_WHAT YOU WILL DO_
What is to be transcribed is the run of lines opening with the one that has "Continue the Blender" and closing with the one that has "13.43).build('awning_bracket', 'awn_white', aw)", and only that run, exactly.

_EXTRACTED RECORDS_
---------------

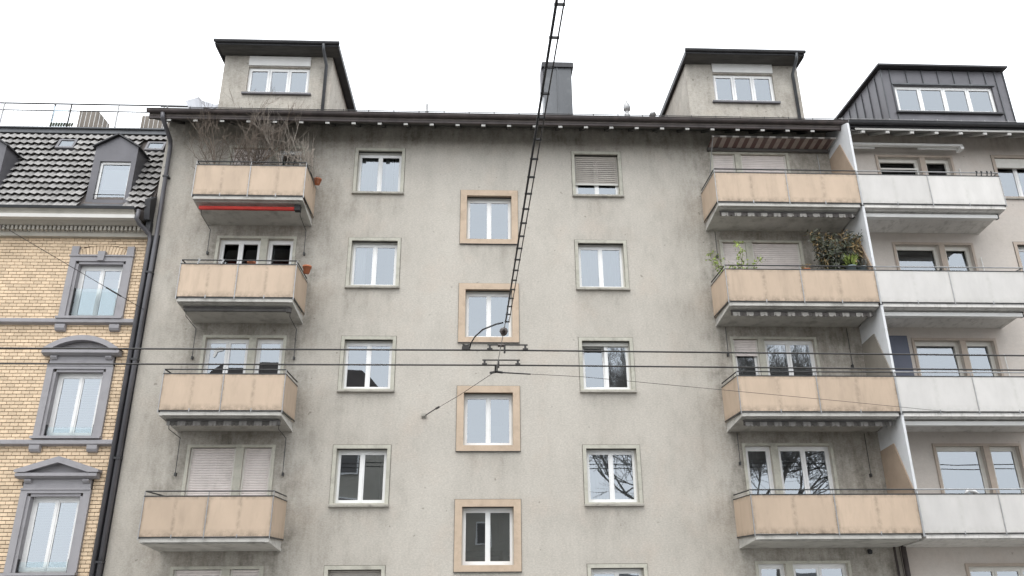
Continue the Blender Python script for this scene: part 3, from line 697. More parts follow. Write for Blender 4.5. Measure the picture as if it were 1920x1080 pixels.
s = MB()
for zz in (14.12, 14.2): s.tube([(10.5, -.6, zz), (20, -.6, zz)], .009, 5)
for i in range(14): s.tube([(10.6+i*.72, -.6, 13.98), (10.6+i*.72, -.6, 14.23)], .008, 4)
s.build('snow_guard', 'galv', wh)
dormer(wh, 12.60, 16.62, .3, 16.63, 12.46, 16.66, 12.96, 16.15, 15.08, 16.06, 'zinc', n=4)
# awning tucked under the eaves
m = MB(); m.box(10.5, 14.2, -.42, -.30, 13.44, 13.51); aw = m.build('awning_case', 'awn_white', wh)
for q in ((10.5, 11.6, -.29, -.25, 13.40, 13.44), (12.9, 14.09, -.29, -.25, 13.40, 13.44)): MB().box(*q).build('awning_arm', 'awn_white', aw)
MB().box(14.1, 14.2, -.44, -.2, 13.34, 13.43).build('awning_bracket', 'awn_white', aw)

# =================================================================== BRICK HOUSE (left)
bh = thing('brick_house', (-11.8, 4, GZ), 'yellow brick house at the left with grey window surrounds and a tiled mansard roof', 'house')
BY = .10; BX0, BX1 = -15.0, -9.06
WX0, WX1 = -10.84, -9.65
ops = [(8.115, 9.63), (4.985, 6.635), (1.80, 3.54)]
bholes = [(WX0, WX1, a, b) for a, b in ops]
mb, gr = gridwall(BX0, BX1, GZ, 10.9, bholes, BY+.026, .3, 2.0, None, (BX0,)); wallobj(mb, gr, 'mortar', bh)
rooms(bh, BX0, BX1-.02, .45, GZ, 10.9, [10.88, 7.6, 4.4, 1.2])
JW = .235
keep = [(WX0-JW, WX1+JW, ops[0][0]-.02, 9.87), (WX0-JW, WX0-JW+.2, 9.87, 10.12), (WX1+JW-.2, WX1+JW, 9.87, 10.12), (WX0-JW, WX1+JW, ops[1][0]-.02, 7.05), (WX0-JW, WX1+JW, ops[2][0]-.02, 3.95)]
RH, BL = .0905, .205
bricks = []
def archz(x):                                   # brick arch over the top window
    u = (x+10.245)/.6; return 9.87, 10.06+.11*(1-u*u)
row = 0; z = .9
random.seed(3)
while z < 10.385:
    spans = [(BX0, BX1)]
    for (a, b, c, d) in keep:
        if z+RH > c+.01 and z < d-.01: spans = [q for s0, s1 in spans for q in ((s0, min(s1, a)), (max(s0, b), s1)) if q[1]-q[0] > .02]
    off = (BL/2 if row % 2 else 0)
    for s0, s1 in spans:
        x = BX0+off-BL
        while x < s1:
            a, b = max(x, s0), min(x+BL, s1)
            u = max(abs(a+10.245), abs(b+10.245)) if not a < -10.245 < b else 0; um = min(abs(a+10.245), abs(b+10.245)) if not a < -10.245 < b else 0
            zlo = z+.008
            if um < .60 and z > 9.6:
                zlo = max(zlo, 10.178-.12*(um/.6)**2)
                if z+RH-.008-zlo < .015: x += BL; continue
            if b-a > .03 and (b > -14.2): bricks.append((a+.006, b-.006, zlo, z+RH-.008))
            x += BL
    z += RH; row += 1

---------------

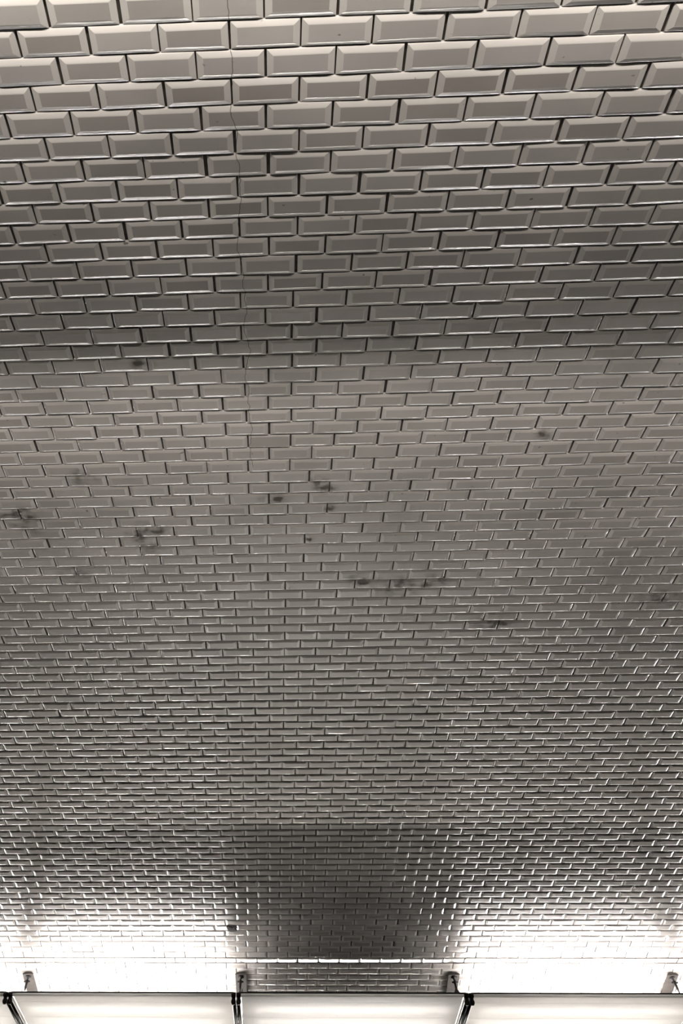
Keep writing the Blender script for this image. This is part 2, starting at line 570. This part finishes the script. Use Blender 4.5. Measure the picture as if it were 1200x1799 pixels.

---------------

_EXERCISE RESPONSE_
Continue the Blender Python script for this scene: part 3, from line 697. More parts follow. Write for Blender 4.5. Measure the picture as if it were 1920x1080 pixels.
s = MB()
for zz in (14.12, 14.2): s.tube([(10.5, -.6, zz), (20, -.6, zz)], .009, 5)
for i in range(14): s.tube([(10.6+i*.72, -.6, 13.98), (10.6+i*.72, -.6, 14.23)], .008, 4)
s.build('snow_guard', 'galv', wh)
dormer(wh, 12.60, 16.62, .3, 16.63, 12.46, 16.66, 12.96, 16.15, 15.08, 16.06, 'zinc', n=4)
# awning tucked under the eaves
m = MB(); m.box(10.5, 14.2, -.42, -.30, 13.44, 13.51); aw = m.build('awning_case', 'awn_white', wh)
for q in ((10.5, 11.6, -.29, -.25, 13.40, 13.44), (12.9, 14.09, -.29, -.25, 13.40, 13.44)): MB().box(*q).build('awning_arm', 'awn_white', aw)
MB().box(14.1, 14.2, -.44, -.2, 13.34, 13.43).build('awning_bracket', 'awn_white', aw)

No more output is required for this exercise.